Was sind also die tatsächlichen Gründe, dass man versucht, Griechenland um jeden Preis in der Währungsunion zu halten und einen Schuldenschnitt um jeden Preis zu vermeiden?

Danke für Eure Antworten!

Viele Grüße
Chris

Hallo Chris,

ich würde mal zwei Punkte in den Raum stellen, die vielelicht wichtig wären.

  1. Bei einem Austritt aus der Eurozone sind sämtliche Forderungen gefärdet, nicht nur die Staatsschulden, sondern sämtliche Forderungen auch gegen Banken und Unternehmen.

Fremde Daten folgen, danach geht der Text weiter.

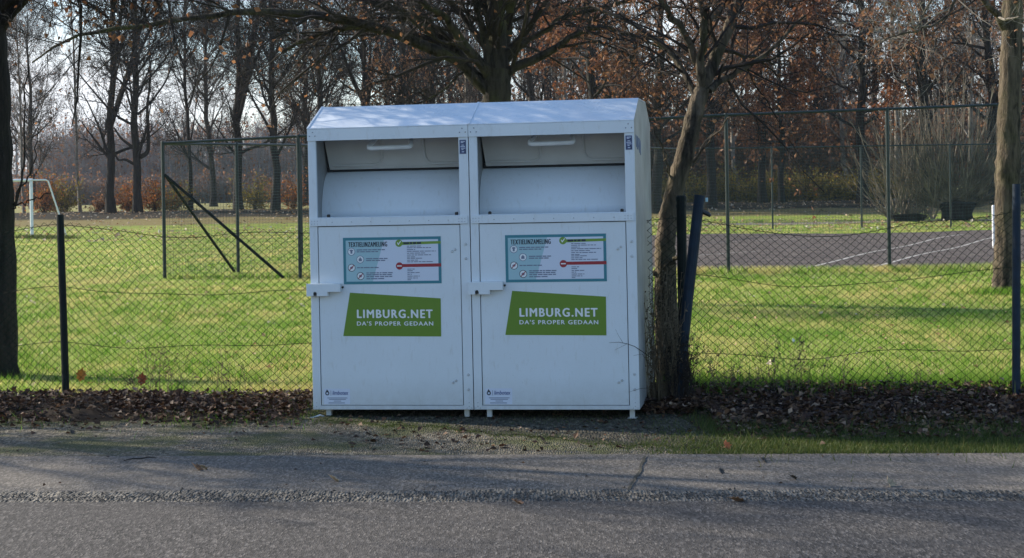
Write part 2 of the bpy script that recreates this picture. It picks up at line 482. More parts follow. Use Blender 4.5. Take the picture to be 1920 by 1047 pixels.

Die 100 Mrd € sind meine ich definitiv nur der Teil „Staatsschulden“.

  2. Ein Zahlungsausfall wäre auch ein „Kreditfall“ für die Credit-Default-Swaps ( CDS ). Es gibt hier im Forum sehr unteschiedliche Auffassungen darüber, wieviel da spekuliert wurde. Ich bleibe dabei ( weil ich es auch von einer zuverlässigen Quelle habe ) , dass in den CDS beträchtlich ( gegen Griechenland und Co. ) spekuliert wurde. Wenn man nun einen Kreditfall zulässt, und somit die Spekulation aufgeht, ist die Gefahr doch groß, dass es diese Leute eher ermuntert, noch ein weiteres Land „über die Klinge“ springen zu lassen.

Denn eines sollte klar sein. Die Bewertung Griechenlands passt definitiv nicht zur Lage ( oder macht es Sinn, dass es für ein Rating AAA egal ist, ob 3% oder 8 % Staatsdefizit, aber der Anstieg von 8 % auf 12% dann zu CCC führt ? ) und jeder, wirklich jedr Staat ist immer nur so solvent, wie er von den anderen subjektiv betrachtet gesehen wird.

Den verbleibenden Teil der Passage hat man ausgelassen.